▸ **Given exercise**
Only the lines from the start up to and including the line containing "vs.exposure = 0.0" should be repeated, word for word.
====== Data provided ======
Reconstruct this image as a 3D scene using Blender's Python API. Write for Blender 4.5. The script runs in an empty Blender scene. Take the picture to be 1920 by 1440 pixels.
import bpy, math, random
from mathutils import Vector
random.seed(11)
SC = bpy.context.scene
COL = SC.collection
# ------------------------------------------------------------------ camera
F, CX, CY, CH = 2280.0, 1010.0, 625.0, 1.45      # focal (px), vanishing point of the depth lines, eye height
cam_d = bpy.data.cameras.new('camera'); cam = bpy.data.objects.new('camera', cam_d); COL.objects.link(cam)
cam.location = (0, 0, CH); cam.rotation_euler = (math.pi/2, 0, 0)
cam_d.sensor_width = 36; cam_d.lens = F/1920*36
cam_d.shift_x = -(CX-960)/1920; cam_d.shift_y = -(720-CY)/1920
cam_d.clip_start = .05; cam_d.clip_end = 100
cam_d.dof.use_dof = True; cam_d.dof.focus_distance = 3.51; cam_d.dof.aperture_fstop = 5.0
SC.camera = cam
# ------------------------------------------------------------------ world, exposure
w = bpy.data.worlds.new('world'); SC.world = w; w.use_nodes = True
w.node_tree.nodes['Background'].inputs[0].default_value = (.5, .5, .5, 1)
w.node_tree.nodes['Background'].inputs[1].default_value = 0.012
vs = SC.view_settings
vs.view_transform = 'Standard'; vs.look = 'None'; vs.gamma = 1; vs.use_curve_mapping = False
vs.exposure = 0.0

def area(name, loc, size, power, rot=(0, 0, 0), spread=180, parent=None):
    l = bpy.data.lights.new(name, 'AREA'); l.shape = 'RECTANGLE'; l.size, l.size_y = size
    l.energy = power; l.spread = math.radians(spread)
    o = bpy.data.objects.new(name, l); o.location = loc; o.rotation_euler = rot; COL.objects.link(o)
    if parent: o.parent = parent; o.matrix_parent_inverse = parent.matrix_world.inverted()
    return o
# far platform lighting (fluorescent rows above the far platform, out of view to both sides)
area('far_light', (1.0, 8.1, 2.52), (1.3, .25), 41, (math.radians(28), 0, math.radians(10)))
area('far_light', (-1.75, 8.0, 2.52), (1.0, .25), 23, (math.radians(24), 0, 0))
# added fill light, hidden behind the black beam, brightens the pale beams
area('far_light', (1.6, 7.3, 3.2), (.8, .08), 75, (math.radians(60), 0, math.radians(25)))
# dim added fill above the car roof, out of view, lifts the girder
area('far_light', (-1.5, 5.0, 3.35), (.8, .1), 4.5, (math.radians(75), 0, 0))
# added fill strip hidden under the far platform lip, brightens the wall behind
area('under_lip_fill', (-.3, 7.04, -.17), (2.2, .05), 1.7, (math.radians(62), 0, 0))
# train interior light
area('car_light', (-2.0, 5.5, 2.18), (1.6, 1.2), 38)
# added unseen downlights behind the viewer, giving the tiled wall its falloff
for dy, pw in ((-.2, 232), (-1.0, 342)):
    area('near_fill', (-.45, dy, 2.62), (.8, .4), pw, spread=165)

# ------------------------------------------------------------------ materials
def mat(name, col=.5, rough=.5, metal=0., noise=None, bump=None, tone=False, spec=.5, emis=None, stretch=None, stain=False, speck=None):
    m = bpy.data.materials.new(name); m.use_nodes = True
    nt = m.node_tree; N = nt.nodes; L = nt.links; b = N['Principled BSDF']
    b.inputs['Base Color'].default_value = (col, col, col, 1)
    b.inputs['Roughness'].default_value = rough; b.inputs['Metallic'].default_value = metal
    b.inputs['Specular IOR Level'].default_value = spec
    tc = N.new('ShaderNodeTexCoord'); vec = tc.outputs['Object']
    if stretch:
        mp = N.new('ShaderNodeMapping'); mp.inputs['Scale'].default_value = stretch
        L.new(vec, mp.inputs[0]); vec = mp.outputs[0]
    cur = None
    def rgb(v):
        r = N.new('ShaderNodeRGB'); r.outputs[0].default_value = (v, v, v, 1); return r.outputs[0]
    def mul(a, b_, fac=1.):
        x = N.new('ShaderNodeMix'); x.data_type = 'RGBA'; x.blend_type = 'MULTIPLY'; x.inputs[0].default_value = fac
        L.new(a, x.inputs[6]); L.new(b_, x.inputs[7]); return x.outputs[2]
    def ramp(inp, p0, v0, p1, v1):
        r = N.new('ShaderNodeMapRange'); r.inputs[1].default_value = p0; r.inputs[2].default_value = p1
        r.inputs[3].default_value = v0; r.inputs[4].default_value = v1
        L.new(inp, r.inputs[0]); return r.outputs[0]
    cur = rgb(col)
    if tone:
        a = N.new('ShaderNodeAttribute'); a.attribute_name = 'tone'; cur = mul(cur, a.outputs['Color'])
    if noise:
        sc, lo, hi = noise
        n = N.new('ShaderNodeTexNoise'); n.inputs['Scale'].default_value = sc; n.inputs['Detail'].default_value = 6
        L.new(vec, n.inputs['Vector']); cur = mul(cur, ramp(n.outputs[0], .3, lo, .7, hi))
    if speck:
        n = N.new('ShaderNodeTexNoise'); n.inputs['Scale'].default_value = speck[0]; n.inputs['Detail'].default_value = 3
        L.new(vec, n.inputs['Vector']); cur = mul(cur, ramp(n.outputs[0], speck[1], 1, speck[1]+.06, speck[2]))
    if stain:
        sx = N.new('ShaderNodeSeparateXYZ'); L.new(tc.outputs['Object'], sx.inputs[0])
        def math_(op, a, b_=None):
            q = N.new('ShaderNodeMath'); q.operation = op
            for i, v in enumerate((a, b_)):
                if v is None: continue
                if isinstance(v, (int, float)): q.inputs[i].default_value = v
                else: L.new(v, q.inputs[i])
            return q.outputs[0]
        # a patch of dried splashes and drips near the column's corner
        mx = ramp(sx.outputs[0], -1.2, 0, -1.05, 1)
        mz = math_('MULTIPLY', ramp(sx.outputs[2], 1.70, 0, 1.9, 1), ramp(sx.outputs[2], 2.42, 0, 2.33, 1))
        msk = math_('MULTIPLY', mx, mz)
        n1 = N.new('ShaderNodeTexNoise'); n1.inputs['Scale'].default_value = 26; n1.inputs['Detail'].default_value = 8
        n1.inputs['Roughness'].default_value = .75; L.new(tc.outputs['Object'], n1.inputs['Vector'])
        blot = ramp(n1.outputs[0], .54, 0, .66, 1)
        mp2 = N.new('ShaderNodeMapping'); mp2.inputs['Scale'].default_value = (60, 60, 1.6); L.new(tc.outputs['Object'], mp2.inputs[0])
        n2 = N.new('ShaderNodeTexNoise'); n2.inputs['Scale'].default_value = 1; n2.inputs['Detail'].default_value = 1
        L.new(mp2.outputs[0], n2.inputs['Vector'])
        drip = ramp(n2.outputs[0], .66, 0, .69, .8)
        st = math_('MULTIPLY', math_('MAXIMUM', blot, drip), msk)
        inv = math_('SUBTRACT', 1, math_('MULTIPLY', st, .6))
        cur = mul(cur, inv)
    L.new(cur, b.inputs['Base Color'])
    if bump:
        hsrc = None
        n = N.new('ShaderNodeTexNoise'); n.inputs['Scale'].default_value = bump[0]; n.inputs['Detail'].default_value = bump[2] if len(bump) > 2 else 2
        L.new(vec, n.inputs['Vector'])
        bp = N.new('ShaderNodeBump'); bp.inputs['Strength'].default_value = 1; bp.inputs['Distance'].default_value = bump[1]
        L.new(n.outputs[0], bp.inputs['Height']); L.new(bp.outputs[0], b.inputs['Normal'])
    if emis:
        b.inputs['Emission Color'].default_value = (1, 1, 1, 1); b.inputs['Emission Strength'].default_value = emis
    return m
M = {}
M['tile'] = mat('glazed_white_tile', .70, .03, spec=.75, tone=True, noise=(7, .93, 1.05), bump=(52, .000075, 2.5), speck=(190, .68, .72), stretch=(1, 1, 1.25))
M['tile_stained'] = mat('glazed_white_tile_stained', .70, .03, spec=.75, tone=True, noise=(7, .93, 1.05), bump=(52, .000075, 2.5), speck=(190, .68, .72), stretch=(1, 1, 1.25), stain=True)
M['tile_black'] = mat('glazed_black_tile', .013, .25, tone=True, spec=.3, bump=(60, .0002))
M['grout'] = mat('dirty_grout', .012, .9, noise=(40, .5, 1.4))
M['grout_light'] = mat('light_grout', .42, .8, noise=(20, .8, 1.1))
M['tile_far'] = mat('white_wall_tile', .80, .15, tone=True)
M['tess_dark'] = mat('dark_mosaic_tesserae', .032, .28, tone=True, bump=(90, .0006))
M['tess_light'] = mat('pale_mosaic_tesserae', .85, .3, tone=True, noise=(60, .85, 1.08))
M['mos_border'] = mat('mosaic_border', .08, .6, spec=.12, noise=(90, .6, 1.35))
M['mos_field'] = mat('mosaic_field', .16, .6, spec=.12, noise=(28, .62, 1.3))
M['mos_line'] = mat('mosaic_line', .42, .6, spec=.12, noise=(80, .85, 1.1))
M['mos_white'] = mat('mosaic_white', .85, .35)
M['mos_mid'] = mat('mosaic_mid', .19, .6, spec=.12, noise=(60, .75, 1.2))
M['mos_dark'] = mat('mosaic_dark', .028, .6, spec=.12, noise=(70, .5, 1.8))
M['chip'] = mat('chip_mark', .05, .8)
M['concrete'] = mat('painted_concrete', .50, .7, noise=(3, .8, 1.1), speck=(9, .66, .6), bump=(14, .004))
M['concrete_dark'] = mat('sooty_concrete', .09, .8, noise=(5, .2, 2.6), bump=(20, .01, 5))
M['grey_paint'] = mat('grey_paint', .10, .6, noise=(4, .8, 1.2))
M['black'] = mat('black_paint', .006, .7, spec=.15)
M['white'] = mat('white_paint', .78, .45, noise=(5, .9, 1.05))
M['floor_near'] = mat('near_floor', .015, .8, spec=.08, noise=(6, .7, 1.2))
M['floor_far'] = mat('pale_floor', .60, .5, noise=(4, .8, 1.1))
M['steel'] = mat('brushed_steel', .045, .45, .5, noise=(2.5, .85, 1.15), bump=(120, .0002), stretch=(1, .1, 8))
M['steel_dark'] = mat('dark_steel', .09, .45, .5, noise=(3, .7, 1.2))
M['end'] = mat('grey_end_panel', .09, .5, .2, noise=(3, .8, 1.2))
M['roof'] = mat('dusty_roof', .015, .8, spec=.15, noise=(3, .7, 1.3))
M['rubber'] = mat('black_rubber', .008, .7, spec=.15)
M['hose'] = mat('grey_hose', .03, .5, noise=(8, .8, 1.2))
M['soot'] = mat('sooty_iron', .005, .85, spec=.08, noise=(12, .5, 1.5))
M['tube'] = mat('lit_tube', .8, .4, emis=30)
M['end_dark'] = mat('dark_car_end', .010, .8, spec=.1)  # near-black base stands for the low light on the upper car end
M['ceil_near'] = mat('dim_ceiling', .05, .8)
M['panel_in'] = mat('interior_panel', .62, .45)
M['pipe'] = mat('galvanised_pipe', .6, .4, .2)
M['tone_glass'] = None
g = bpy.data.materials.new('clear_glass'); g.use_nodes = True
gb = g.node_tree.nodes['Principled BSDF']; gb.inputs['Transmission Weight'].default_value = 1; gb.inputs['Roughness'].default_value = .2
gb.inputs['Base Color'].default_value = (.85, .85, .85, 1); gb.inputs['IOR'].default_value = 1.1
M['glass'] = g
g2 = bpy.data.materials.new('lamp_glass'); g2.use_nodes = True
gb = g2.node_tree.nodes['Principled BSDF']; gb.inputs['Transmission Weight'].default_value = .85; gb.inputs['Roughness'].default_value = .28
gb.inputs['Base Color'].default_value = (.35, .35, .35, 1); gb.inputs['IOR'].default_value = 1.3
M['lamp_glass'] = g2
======
▸ **Result**
Reconstruct this image as a 3D scene using Blender's Python API. Write for Blender 4.5. The script runs in an empty Blender scene. Take the picture to be 1920 by 1440 pixels.
import bpy, math, random
from mathutils import Vector
random.seed(11)
SC = bpy.context.scene
COL = SC.collection
# ------------------------------------------------------------------ camera
F, CX, CY, CH = 2280.0, 1010.0, 625.0, 1.45      # focal (px), vanishing point of the depth lines, eye height
cam_d = bpy.data.cameras.new('camera'); cam = bpy.data.objects.new('camera', cam_d); COL.objects.link(cam)
cam.location = (0, 0, CH); cam.rotation_euler = (math.pi/2, 0, 0)
cam_d.sensor_width = 36; cam_d.lens = F/1920*36
cam_d.shift_x = -(CX-960)/1920; cam_d.shift_y = -(720-CY)/1920
cam_d.clip_start = .05; cam_d.clip_end = 100
cam_d.dof.use_dof = True; cam_d.dof.focus_distance = 3.51; cam_d.dof.aperture_fstop = 5.0
SC.camera = cam
# ------------------------------------------------------------------ world, exposure
w = bpy.data.worlds.new('world'); SC.world = w; w.use_nodes = True
w.node_tree.nodes['Background'].inputs[0].default_value = (.5, .5, .5, 1)
w.node_tree.nodes['Background'].inputs[1].default_value = 0.012
vs = SC.view_settings
vs.view_transform = 'Standard'; vs.look = 'None'; vs.gamma = 1; vs.use_curve_mapping = False
vs.exposure = 0.0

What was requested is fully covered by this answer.